- 195
- Germany
Do the following:
- Go to cockpit view & place car on a straight
- Record the screen and your controller (or wheel) simultaneously with a phone/camera. Slow-Mo mode, preferably.
- Make sure the on-screen timer (bottom left) or the lap timer is visible in the shot
- Move the controller several times quickly from left to right to left, etc. - and record it
- EDIT: I have realized that for the controller there is a built-in lag to make it smoother. Even at Sensitivity 7 there is quite a delay. So this probably applies only to wheels
- A wheel can even oscillate on its own when rolling backwards or driving forwards at good speed.
- Look at the video and find a point where the controller stick or physical wheel is centered (or almost centered)
- Search for the point shortly after where the displayed wheel is centered (by stepping through single frames in video)
- The difference in displayed times is your total lag
- Total lag = 100-110ms ~ 6 frames
- An independent review of my 2018 Bravia TV has found 33ms = 2 frames for the TV lag - in game mode.

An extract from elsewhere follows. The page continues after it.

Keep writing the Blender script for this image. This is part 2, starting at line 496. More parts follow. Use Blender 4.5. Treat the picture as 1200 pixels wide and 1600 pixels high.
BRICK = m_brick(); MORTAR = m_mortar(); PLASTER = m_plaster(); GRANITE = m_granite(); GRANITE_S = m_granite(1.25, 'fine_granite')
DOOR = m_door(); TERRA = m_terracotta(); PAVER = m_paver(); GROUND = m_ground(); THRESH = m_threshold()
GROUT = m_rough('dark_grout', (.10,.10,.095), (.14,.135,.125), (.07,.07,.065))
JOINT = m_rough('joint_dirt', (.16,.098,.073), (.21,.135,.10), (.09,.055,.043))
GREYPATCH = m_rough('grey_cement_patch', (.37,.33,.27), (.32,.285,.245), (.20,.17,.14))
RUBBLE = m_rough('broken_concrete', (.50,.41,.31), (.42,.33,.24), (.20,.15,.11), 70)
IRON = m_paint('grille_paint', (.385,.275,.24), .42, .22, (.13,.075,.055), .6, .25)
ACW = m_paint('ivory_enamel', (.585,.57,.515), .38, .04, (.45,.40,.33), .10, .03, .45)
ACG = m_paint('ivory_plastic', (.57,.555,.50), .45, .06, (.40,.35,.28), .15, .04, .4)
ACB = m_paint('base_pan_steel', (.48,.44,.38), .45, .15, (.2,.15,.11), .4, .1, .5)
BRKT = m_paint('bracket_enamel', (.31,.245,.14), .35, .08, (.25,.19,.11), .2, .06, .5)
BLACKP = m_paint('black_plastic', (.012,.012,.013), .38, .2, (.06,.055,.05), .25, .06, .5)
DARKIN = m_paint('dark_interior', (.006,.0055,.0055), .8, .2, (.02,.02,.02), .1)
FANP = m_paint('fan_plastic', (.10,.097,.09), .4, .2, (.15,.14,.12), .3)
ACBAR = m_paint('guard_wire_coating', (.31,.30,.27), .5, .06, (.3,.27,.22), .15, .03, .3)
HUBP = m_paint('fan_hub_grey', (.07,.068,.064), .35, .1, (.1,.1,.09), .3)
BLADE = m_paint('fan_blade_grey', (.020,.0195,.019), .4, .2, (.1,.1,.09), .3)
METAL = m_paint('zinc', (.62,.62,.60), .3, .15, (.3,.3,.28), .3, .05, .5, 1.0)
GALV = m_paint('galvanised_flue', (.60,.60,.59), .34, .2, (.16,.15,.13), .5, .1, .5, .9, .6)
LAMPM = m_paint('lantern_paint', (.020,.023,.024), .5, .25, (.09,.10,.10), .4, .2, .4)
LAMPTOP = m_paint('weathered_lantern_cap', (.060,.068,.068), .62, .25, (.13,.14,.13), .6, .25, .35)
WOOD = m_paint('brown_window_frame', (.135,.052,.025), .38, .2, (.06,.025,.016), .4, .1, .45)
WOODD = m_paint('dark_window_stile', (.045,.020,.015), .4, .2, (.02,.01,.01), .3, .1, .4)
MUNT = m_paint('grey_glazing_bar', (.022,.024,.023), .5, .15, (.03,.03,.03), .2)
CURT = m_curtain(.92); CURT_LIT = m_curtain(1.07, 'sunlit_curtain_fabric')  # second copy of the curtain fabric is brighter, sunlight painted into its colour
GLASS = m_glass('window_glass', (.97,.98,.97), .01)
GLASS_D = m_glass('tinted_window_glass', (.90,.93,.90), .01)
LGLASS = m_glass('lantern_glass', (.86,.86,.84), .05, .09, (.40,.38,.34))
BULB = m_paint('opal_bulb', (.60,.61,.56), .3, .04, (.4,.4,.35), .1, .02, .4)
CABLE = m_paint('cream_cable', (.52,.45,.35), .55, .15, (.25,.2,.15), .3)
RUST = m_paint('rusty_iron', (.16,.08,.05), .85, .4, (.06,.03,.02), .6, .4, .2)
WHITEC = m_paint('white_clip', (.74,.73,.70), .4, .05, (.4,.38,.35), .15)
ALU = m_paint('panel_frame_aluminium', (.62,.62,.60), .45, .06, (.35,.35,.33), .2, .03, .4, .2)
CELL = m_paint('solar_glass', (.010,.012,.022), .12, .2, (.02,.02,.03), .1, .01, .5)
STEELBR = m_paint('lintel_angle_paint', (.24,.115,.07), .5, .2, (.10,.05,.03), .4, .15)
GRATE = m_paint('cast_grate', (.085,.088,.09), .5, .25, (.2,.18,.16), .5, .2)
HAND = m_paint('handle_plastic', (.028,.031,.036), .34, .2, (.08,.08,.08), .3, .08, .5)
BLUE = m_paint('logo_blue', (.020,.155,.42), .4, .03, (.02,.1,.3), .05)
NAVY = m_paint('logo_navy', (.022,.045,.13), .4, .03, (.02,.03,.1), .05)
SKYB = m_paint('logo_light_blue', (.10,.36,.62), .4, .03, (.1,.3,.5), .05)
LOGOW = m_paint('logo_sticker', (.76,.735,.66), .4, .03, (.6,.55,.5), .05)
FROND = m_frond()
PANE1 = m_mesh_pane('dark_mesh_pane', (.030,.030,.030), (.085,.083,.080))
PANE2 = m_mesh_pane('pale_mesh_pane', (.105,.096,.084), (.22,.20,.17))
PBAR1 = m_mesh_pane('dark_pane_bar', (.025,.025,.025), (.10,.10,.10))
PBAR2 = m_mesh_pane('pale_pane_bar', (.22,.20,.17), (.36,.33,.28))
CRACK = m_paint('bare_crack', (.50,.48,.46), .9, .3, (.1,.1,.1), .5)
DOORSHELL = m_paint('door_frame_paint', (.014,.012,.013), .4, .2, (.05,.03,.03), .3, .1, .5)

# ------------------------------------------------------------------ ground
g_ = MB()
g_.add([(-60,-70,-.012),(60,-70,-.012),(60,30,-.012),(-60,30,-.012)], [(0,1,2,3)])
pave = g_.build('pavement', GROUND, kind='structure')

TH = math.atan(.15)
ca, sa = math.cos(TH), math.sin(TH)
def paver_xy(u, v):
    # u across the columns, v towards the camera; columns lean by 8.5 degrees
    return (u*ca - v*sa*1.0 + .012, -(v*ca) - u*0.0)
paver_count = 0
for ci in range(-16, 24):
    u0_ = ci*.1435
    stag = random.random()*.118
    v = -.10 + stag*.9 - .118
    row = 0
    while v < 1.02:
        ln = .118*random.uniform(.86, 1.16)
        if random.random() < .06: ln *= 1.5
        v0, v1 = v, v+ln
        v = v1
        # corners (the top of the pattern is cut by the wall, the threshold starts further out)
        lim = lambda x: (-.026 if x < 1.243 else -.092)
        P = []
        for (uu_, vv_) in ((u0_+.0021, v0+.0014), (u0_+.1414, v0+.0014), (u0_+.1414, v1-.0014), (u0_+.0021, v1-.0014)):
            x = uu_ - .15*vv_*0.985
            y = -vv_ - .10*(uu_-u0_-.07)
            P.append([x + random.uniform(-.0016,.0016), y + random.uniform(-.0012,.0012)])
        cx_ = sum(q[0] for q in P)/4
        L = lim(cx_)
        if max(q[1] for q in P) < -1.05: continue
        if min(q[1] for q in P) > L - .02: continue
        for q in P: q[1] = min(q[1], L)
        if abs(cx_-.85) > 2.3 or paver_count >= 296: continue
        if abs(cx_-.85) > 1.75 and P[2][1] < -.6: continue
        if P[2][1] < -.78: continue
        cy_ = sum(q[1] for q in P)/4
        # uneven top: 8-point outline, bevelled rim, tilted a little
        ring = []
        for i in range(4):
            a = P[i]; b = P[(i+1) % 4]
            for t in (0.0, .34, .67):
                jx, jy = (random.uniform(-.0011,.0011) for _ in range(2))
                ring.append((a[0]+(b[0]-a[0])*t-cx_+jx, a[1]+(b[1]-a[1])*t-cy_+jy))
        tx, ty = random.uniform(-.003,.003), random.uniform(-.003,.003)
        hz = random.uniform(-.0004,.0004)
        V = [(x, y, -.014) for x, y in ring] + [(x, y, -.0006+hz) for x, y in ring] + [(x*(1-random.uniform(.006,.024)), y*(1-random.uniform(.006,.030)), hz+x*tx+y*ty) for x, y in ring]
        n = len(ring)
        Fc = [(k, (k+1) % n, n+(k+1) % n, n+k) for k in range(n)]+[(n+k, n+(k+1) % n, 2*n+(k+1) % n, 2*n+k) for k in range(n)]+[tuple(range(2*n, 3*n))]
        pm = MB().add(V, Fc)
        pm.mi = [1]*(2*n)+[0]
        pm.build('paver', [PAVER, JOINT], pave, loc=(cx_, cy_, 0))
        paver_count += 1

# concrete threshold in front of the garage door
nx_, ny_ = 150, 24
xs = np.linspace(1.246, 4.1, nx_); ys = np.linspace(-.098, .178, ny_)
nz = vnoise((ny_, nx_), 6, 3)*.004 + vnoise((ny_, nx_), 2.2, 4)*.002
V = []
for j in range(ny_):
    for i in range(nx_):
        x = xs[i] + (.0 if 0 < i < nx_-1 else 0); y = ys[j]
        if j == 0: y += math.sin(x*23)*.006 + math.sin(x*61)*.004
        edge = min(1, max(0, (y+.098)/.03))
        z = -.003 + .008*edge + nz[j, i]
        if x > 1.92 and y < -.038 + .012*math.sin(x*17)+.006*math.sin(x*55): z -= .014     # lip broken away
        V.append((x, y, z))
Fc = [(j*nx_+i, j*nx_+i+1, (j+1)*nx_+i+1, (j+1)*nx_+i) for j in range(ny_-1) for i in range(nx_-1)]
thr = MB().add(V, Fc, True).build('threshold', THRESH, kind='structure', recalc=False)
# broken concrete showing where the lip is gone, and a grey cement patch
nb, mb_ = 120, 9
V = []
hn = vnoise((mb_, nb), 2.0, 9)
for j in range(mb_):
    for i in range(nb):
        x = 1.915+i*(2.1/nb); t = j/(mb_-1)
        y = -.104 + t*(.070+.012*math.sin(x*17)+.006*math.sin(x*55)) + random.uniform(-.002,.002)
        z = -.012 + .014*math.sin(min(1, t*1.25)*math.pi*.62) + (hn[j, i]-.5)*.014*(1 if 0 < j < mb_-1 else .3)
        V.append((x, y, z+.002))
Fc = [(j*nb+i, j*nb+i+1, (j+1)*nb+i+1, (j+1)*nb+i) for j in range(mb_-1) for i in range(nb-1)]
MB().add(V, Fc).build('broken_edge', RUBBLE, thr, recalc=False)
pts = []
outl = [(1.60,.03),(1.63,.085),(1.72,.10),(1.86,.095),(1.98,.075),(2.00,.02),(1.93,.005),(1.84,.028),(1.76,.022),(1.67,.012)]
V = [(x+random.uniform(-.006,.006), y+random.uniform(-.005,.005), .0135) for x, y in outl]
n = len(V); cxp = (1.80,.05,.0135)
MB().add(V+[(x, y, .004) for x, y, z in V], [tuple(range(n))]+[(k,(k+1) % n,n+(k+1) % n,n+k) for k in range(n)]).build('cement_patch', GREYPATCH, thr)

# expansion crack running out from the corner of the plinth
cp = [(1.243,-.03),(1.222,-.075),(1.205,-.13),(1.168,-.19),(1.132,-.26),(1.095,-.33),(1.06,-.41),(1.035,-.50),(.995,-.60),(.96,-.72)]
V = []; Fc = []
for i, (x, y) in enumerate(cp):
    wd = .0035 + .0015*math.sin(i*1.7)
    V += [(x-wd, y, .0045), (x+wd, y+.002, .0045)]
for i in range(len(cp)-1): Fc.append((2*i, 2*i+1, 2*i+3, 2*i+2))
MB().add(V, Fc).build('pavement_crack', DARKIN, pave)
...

- The red dot steering indicator is always one frame (16ms) behind
- It is possible that the displayed wheel is also a frame behind the actual value used for the physics sim. (hopefully)
- It should be clear from the measuring "setup" that the lag of the camera or of the on-screen timer does not enter the result
- I estimated a lower lag from just looking at how the on-screen wheel reacts. It does not feel slow.